At the time of writing, this iconography is being explored by the artist Fiona Clark in an exhibition at Wellington’s Adam Art Gallery entitled ‘Egmontiana’ (images are currently available on the Gallery’s website, though presumably only for the duration of the show).

The willingness of Pākehā to use the mountain’s name and image in a commercial context shows how different Pākehā identification with the mountain was from the spiritual connection of Māori. Nonetheless, the meaning of the mountain and its name to Pākehā is worth further exploration. For some time I’ve been struggling with an article I’ve been trying to write about the Taranaki/Egmont name debate of the 1980s. What I’ve written so far is too long and too unfocused, but I’m starting to think that Pākehā identity and identification with place could provide a useful focus for the article.

But what, you may ask, of the Earls of Egmont, whose name the mountain currently still bears? In 1985, when the naming debate was raging, a couple of newspapers sought comment from the eleventh earl, who turned out to be a 71-year-old called Frederick Perceval living on a ranch in Alberta, Canada.
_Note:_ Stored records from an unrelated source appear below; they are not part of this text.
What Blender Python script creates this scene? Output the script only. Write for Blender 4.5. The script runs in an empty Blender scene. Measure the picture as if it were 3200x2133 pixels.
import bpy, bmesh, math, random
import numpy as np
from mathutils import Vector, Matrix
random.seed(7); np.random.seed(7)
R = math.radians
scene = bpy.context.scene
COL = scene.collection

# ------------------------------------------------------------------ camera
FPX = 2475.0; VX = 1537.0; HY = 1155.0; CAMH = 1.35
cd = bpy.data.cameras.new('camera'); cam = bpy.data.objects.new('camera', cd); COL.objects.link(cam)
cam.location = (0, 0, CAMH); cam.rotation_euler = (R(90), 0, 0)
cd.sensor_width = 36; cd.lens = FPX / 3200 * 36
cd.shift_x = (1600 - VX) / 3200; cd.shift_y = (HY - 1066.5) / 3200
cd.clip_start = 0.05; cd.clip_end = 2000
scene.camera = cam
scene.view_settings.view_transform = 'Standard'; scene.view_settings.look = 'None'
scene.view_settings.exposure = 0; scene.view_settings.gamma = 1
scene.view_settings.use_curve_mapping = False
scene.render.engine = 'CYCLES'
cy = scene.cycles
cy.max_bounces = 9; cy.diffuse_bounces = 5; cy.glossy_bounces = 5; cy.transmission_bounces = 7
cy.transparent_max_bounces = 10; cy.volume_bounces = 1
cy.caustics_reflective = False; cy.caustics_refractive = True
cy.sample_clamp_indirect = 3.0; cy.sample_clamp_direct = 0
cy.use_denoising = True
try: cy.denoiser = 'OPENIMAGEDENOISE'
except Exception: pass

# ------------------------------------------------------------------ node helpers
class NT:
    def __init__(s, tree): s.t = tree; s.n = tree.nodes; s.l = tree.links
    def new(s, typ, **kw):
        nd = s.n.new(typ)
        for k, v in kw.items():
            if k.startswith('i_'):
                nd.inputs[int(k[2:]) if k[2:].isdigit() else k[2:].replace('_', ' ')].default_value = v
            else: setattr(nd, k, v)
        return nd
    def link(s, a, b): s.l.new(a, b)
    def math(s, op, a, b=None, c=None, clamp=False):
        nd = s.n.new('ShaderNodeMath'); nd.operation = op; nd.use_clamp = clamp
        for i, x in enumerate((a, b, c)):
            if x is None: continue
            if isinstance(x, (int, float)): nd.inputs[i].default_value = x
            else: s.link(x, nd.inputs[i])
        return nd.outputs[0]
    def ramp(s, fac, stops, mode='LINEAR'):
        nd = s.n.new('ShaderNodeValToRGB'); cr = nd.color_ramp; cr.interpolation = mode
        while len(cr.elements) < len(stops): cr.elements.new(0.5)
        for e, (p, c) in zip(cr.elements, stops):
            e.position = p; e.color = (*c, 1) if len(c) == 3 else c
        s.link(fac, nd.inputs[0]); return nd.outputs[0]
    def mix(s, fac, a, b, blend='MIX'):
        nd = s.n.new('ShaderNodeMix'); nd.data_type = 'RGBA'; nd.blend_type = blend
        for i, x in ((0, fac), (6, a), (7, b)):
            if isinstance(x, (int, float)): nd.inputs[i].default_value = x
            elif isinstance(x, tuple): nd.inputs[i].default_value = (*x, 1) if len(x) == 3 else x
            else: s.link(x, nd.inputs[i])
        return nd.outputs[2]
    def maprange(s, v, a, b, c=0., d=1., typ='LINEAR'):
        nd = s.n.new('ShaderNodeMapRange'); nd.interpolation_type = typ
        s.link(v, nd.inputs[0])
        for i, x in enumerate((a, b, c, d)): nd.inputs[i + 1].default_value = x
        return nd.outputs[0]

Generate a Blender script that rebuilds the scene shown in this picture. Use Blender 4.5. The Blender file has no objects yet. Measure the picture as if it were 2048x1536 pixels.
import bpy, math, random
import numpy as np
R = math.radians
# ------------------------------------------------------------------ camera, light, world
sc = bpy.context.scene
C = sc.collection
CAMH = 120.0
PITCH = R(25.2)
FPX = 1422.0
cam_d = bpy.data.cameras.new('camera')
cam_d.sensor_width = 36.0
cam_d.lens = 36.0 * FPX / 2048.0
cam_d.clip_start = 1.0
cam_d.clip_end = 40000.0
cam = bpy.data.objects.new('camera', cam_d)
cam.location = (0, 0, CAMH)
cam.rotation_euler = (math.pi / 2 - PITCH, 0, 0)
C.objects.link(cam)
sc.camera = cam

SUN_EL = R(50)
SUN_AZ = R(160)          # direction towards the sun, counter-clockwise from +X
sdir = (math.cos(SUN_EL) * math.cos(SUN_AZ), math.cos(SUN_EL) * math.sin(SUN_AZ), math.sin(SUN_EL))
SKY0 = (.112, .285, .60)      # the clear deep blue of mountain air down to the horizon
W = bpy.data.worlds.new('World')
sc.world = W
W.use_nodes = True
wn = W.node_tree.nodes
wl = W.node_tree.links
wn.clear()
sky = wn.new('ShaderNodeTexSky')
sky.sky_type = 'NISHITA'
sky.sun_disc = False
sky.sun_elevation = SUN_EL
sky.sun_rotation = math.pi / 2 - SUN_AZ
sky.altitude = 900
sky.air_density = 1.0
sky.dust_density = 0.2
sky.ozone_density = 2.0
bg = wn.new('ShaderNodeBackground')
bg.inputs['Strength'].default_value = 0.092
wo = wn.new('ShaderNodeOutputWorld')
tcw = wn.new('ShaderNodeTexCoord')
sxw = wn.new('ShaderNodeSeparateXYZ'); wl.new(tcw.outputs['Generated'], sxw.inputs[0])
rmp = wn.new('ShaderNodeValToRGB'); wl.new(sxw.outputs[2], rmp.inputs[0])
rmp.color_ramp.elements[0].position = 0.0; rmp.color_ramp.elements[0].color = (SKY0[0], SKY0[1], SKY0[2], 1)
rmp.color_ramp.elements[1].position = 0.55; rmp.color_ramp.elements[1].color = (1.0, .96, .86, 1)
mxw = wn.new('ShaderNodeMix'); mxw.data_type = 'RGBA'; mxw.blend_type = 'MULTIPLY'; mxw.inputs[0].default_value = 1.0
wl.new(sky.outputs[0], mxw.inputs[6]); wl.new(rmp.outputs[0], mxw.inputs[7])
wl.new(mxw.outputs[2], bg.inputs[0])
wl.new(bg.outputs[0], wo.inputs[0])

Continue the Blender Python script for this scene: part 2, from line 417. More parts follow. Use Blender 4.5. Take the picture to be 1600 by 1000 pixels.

The Earl was too deaf to speak on the phone, but his wife told reporters that she and her husband objected strongly to the proposal to replace the name Egmont: ‘You don’t go changing generations of tradition’. The Earl had never visited New Zealand, she said, but people from around the world had sent him postcards of the mountain. ‘Asked if the earl had an ambition to see Mt Egmont, she said he had always wanted to go to Africa.’

The earldom became extinct in 2011, on the death of the twelfth earl, who left no successors.

References

Auckland Star, 9 December 1938, p. 4.

Sunday News, 11 August 1985.

Taranaki Herald, 14 August 1985.

Ian Wedde, ‘Translation and Representation: A History of Ferries’, in Ian Wedde and Gregory Burke (eds), Now See Hear! Art, Language and Translation, Wellington, Victoria University Press for the Wellington City Art Gallery, 1990, pp. 95-102.